Runoff Voting Systems


            Ordinary runoff voting systems require voters to come back to polls for one or more rounds of voting.

            The standard Plurality Plus Runoff (or Plurality Runoff or Two-Round) voting system works as follows:

            (a)       Voters come to the polls and each voter votes for one candidate.

            (b)       If one candidate wins a majority of votes cast, that candidate is elected.

            (c)       Otherwise there is a second round election (a “straight fight”) between the candidate who won the most votes (but less than a majority) and the candidate who won the second most votes. This requires voters must come back to the polls a second time.

Such runoff elections are quite common. As we saw, French Presidential elections are run this way. Usually week or two elapses between the first and second round of voting.

            A potential and more elaborate type of runoff voting system is the Multi-Round type, which would work as follow.

            (a)       Voters come to the polls and each voter votes for one candidate.

            (b)       If one candidate wins a majority of votes cast, that candidate is elected.

            (c)       Otherwise the candidate with the fewest votes is eliminated and a runoff election held among the surviving candidates.

            (d)       The process of eliminating the candidate with the fewest votes and holding another runoff among the survivors some candidate receives a majority of the votes cast (which must occur once all candidates but have been eliminated and there is a “straight fight” between just two surviving candidates).

This more elaborate type of runoff is impractical to use in elections because it would require voters to come back to the polls many times. (The 2002 French Presidential election had 16 candidates, so voters probably would have had to make 15 trips to the polls.)

            Instant Runoff Voting (IRV) has recently received considerable attention.

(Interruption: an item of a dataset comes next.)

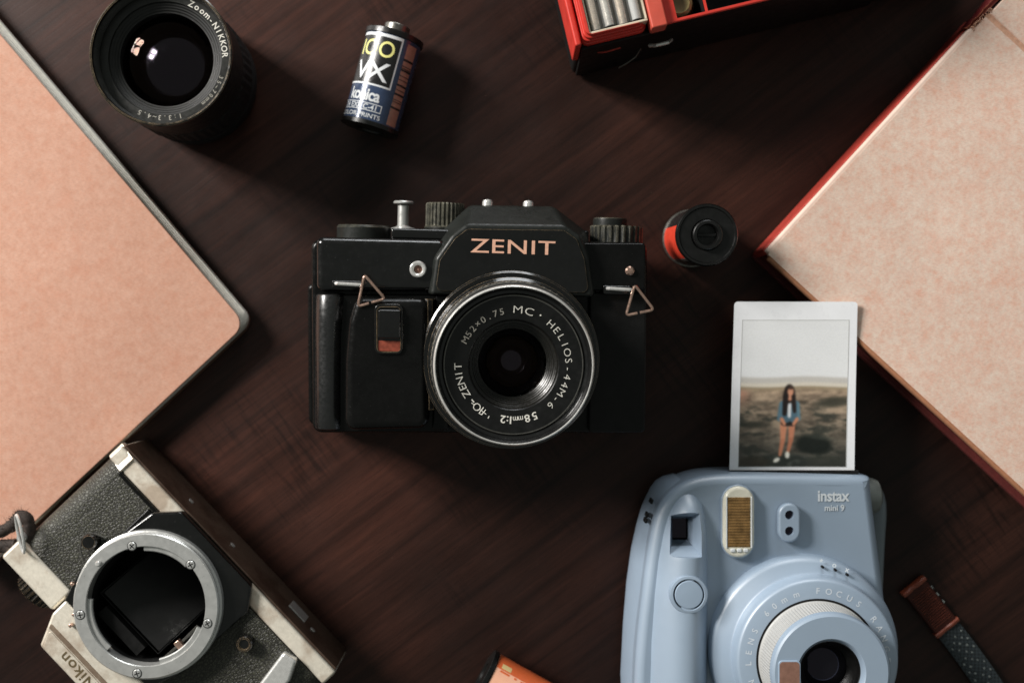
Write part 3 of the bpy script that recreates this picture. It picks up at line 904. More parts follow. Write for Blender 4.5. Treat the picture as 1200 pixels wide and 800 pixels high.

Its appeal is that it “simulates” runoff elections but does not require voters to come to the polls more than once. Instead voters come to the polls once and provide complete information about their preferences over all the candidates on a single ballot on which they rank the candidates in order of preference. These ordinal ballots then can be counted so as to simulate runoff elections or either the ordinary or more elaborate type.

            The ordinary variant of IRV works as follows:

            (a)       Voters come to the polls and each voter ranks all the candidates on the ballot in order of preference.

            (b)       If one candidate is ranked first by a majority of voters, that candidate is elected.

            (c)       Otherwise there is a simulated runoff between the candidate the candidate with the most first preference ballots and the candidate with second most first preference ballots. This is accomplished by transferring the ballots on which eliminated candidates were ranked first to one or other of the surviving candidates on the basis of second or lower preferences on those ballots.

            (d)       The surviving candidate with the majority of (first preference plus transferred) ballots is elected.

            In parallel manner, the more elaborate version of IRV simulates a sequence of runoffs as one candidate at a time is eliminated. Note that the more elaborate type of IRV is as practical to use in elections as the ordinary version because, in either event, voters never make more than one trip to the polls. In fact, the more elaborate version of IRV has been used in Australian, where it is known as the Alternative Vote.

            The distinction between the ordinary and more elaborate versions of (instant or non-instant) runoff elections is consequential, since they can produce different winners from the same preference/ballot data (e.g., the same preference profile).

            In principle (e.g., in the simplified voting situations in Problem Set #2), each IRV variant produces the same winner as its ordinary runoff counterpart. But in practice, this probably will not be true because, in ordinary runoff elections, turnout may go up down in different rounds of voting and/or voters may change their preferences over candidates between rounds of voting.